Everybody's got to eat. And if you want to make a career out of creative work, you're probably going to find yourself, more and more, telling stories that people want to hear. That's not a bad thing -- people are your customers and audience, and most creative folks want both of them -- but it does mean that early idiosyncratic work tends to smooth into more genre-identified work as a creator matures and lives and wants to stop eating ramen noodles every single day.

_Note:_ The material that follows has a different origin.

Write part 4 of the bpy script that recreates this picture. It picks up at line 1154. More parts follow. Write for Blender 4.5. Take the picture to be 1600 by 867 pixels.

Maybe that's why Hope Larson moved from the near-allegory Salamander Dream and dreamlike Gray Horses to the more conventionally genre Mercury and Chiggers, and followed those up with writing a script for the adventure-story Compass South, first of a series. (In comics in particular, there's a tendency for cartoonists to turn into writers over time, since a person can generally get done more units of writing-work (than art-work) in the same amount of time.)

Compass South is an adventure story for younger readers, in which red-headed twins (and orphans, more or less) Alexander and Cleopatra start off as petty criminals in 1860 New York and go on to get involved with pirates, secret treasure, and another set of red-headed twins of a similar age on their way to San Francisco, where they hope to pose as the long-lost redheaded twin sons of a rich man.

It's a genre exercise, but a good one -- Cleo dresses as a boy, of course, and there are swordfights and chases through jungles, long-lost mysteries and potential new love. Alex and Cleo get separated, as they must, and mix with the other team of would-be fake San Francisco heirs, each becoming friendly with the ones they're thrown in with, and somewhat making common cause as young poor redheads all alone in the world.

And I expect those young readers will like this better -- most of them, anyway, that vast conventional audience -- than Salamander Dream or Gray Horses. It's a fine book, exciting and fast-moving and colorful and gung-ho. If I didn't like it quite as much, well, you have to remember that I'm not a redheaded young person.